By 1934, more than 19,000 Croatians had been sentenced to prison for up to twenty years
or more and over two hundred had received the death penalty for violations of the
draconian catch-all decree known as the "Act for Defense of the Realm." Hundreds
more "committed suicide," died of illness in prison or were shot by gendarmes in
the "suppression of rebellion." Montenegrins, Slovenes, Macedonians and even
democratic Serbs did not fair much better under Alexander's despotic rule.
Having removed all peaceful options for change, Alexander, like Hitler and Mussolini,
lived in fear for his life with good cause. From the founding of Serbia in 1804 to the
founding of Yugoslavia in 1918, there were eleven reigns. Over this 114 year period the
average reign was less than ten years. Of all rulers in Serbian history, only two, Milos
and Petar I, died on the throne of natural deaths, and both of them had come to power
after being in exile.
Vlada Gheorghieff, a member of the Macedonian Revolutionary Organization is
struck down by Capt. Piolet, on horseback, moments after the assasination of Alexander.
The assasination was the first to be captured on motion picture film.
The Karageorgevic dynasty was founded by Karageorge ("Black George")
Petrovic, a pig farmer who by his own admission killed 125 men with his own hands, his
stepfather and brother among them. He was killed by Milos in 1817. Black George's son
Alexander returned to the throne in 1842 but was deposed by the rival Obrenovic
"dynasty" and died in exile in 1885. Alexander Obrenovic and his queen were in
turn murdered in 1903 by Petar I, father of Alexander of Yugoslavia. Alexander came to
power only because his older brother Prince George murdered his valet and was forced to
renounce his claim to the throne.
Marseilles
The legacy of Serbia's kings, the oppression of Yugoslavia's nationalities and the
wrath of those who escaped it came together on October 9, 1934 when the Yugoslav cruiser
Dubrovnik steamed into the port of Marseilles, France with Alexander on board. Under his
tight-fitting Navy admiral's uniform the King wore his customary bullet-proof vest.
Because of the size of the Dubrovnik, the ship anchored in the bay and Alexander came
ashore on a smaller boat, leaving most of his ninty-man bodyguard behind. Alexander had
been on French soil less than five minutes when Vlada Gheorghieff mounted the running
board of Alexander's car and opened fire with a twenty round Mauser machine pistol,
killing the King, French Foreign Minister Louis Barthou and two bystanders.

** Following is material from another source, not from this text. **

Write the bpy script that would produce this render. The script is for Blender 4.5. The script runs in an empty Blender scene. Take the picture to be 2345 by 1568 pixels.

Gheorghieff, a
Macedonian by birth and a Bulgarian citizen, was a member of the Macedonian Revolutionary
Organization which sought to free Macedonia from Yugoslavia. French Colonel Piolet,
mounted on horseback beside the car, immediately drew his saber and attacked Gheorghieff
who died later that evening. The famed French defender Georges Desbonnes later recalled
that "out of respect for His Majesty, the physicians did not examine the king's whole
upper torso, missing at first the mortal wound through Alexander's back.
The entire event was captured on film and covered by dozens of journalists and
witnessed by hundreds of people. Alexander was among the most hated and feared dictators
in Europe and a half-dozen or more other would be assassins of various nationalities were
waiting in Marseilles that day. Because Alexander's mortal wound was in his back, and
Gheorghieff at his front, Georges Desbonnes was sure that a bullet from one of Alexander's
wildly firing bodyguards actually killed him. In any event, there is no historical
question that a Macedonian-born Bulgarian citizen and member of the Macedonian
Revolutionary Movement by the name of Vlada Gheorghieff mounted the running board, pulled
the trigger, was struck down on the spot, died in custody that evening and was laid to
rest in a Marseilles cemetery in the presence of two detectives and a grave digger.